While parents Richard and Oracene drove the Williams sisters to the top of the sport, some pundits believe Venus and Serena could benefit from a new coaching perspective as they enter the latter years of their careers. Boston Globe columnist and tennis historian Bud Collins was one to not pull any punches at this year’s French Open.
“During her press conference, Venus talked about her parents, who are both here this year, always telling her the same old stuff when it comes to their roles as coaches,” Collins wrote. “I can tell you that if she’s getting tired of hearing the same message from her nearest and dearest, she can try hearing my voice if she’d like. I promise you that if she was listening to me, she’d hear something very different. I would be telling Venus to slice those backhands and get to the net.

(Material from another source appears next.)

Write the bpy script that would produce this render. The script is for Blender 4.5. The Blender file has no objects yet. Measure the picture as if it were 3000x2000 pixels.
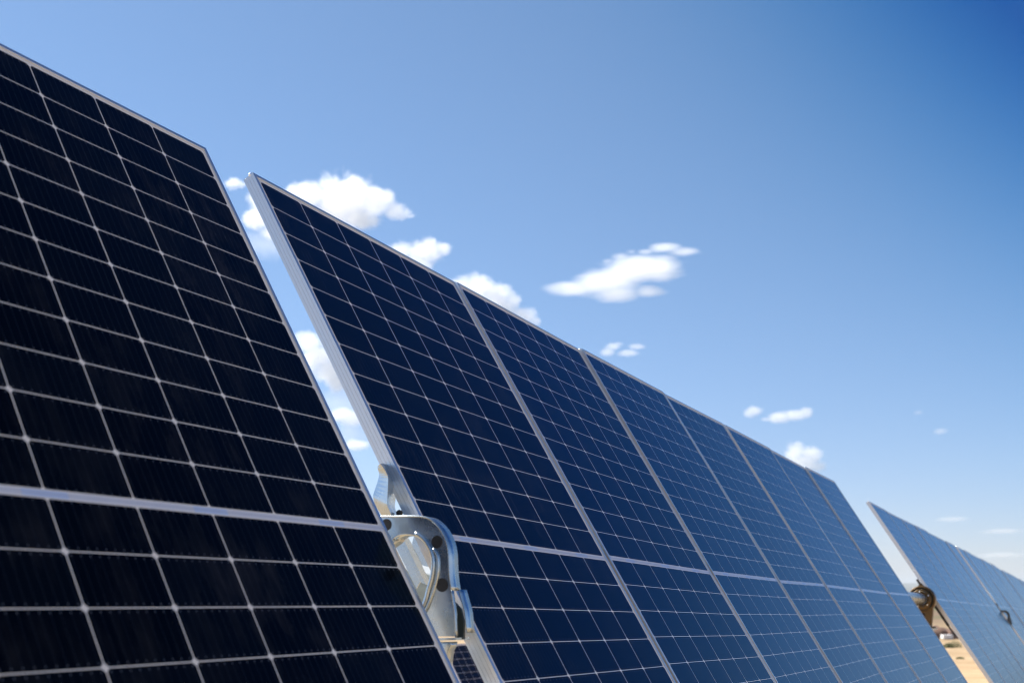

When you’re as tall as Venus and have a wingspan that wide, she could own the net.”
Whether his position develops from hitting partner to more of a coaching position or not, Witt realizes that opportunities such as this are fleeting and he will enjoy them as they come.
“It is a gamble because you know with any type of athlete, if they wake up on the wrong side of the bed or they’re not playing great or they lose first round two weeks in a row…” said Witt on the pro sports mentality. “It’s not really a mental thing with you if they’re doing good, it’s more of a ‘Hey I’m doing good’ and they get comfortable with you. So I’m willing to take a gamble. It’s not everyday that two of the best tennis players in the world ask you to travel and be there, I think it’s worth it if it comes to that.”